In return for the funding, the state took control of some local government functions. Many of those provisions were undone when Mayor Dana Redd and Christie took office in 2010.

The third measure is an update to the state’s reworking of business incentives from last year. One part of it clarifies that supermarkets in Camden would be eligible for tax credits. It could benefit a firm that is planning to bring Camden its first new large grocery store in generations.

The 2013 incentive program also included a provision to attract businesses to Camden specifically. Businesses applying for the program elsewhere in New Jersey have to show they would generate tax benefits worth 110 percent of their breaks over a 20-year period; in Camden, they have to show they’ll bring in 100 percent of the benefits and get 35 years to do it.

The NBA’s Philadelphia 76ers was the first business to announce a deal using the provision. The state is to give the team tax breaks over 10 years totaling the entire $82 million price of the facility the team intends to build on the waterfront.

Critics question how many jobs from the project or others will end up going to Camden residents.

“My problem is that jobs aren’t going around,” said Mangaliso Davis, a longtime city activist. “Give me something real, give me some jobs.”

Jones said money would be better spent on funding local schools or helping Camden entrepreneurs launch small businesses.
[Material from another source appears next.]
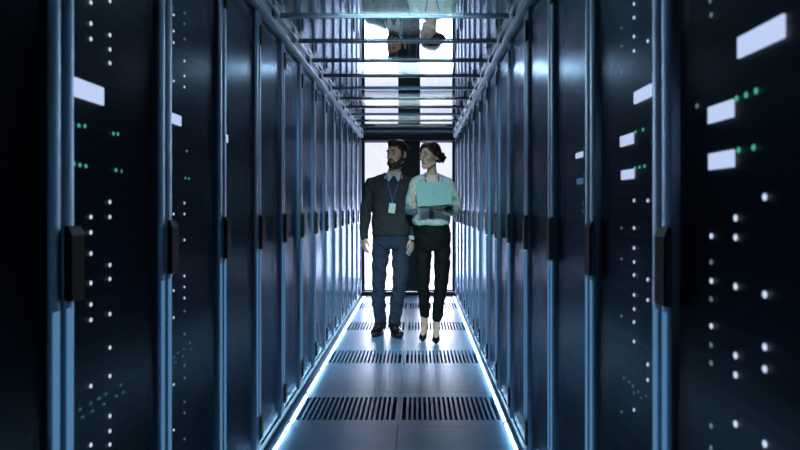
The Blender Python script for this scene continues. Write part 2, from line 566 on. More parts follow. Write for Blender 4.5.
# LED light strips at the foot of the racks, in a metal gutter
for side in (-1, 1):
    X = LEDL if side < 0 else LEDR
    sn = 'left' if side < 0 else 'right'
    for k in range(-1, 13):
        yc = 1.324 + PITCH * (k + 0.5)
        lab = 'glowing white floor light strip, %s from the camera along the %s racks' % (ORD[k + 1], sn)
        r = empty('floor_light_strip', (X, yc, 0), 0, lab, 'light strip', 'light strips at the foot of the racks')
        h = PITCH / 2 - 0.001
        bm = bmesh.new()
        s = side
        if side < 0:
            prism(bm, [(-0.024, 0), (0.010, 0), (0.008, 0.004), (-0.006, 0.004), (-0.014, 0.010), (-0.024, 0.012)], 1, -h, h)
        else:
            prism(bm, [(0.012, 0), (-0.010, 0), (-0.008, 0.004), (0.004, 0.004), (0.007, 0.010), (0.012, 0.012)], 1, -h, h)
        newobj('gutter', bm, M_gut, r)
        simple('light_tube', M_led, r, -0.005, 0.005 if side < 0 else 0.003, -h + 0.006, h - 0.006, 0.0045, 0.012, bev=0.003)
        bm = bmesh.new()
        for e in (-1, 1):
            box(bm, -0.009, 0.008 if side < 0 else 0.004, e * h - (0.007 if e > 0 else 0), e * h + (0 if e > 0 else 0.007), 0.004, 0.018)
        newobj('end_cap', bm, M_handle, r)

# ------------------------------------------------------------------ ceiling
for side in (-1, 1):
    W = WL if side < 0 else WR
    s = -side
    root = empty('ceiling_beam', (W, 0, 0), 0, 'long pale metal edge beam carrying the glass roof above the %s rack row' % ('left' if side < 0 else 'right'), 'beam')
    bm = bmesh.new()
    pts = [(-0.03 * s, 2.112), (0.016 * s, 2.112), (0.018 * s, 2.122), (0.018 * s, 2.175), (0.03 * s, 2.176), (0.03 * s, 2.195), (-0.03 * s, 2.195)]
    prism(bm, pts, 1, -1.0, YE - 0.051)
    newobj('beam_profile', bm, M_beam, root)
    bm = bmesh.new()
    prism(bm, [(0.019 * s, 2.126), (0.024 * s, 2.130), (0.019 * s, 2.134)], 1, -1.0, YE - 0.06)
    newobj('beam_lip', bm, M_alu, root)
    for j in range(11):
        y = 3.30 + 0.506 * j - 0.13
        bm = bmesh.new()
        box(bm, min(0.018 * s, 0.03 * s), max(0.018 * s, 0.03 * s), y, y + 0.05, 2.138, 2.17, bev=0.003)
        ell(bm, (0.03 * s, y + 0.025, 2.154), (0.004, 0.008, 0.008), None, 8, 6)
        newobj('bracket', bm, M_lever, root)
    # containment panel above the rack row
    bm = bmesh.new()
    xa, xb = sorted((W - 0.03 * s, W - 0.05 * s))
    box(bm, xa, xb, -1.0, YE - 0.01, 2.20, 3.39)
    struct('wall_upper_left' if side < 0 else 'wall_upper_right', bm, M_wall)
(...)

Officials of the 76ers said they already have about 200 employees but will need 250 to receive the tax credits. Redd said she wants to ensure Camden residents are in line for positions with the team.

Better Times Ahead

Redd, like previous mayors, preaches that better times are ahead for her city. And she’s been praising Christie for his help and attention.

Christie strikes a consistently bipartisan note when he talks about Camden. At an event last month to call attention to lower reported crime rates in the year after a new Camden County police department took over patrols in the city, he said the tax breaks for companies moving to Camden would pay off shortly.

“I suspect that I’ll be back here a number of times more over the course of the next six months with more important announcements about Camden’s economic future,” he said.

And some residents share his optimism.

Angelo Drummond, a 22-year-old Morehouse College senior who is home in Camden for the summer, said things are getting better. “I believe that overall they’re working toward the major goal of improving the city quality of life in general,” he said. “I feel more safe going outside now than I ever did before.”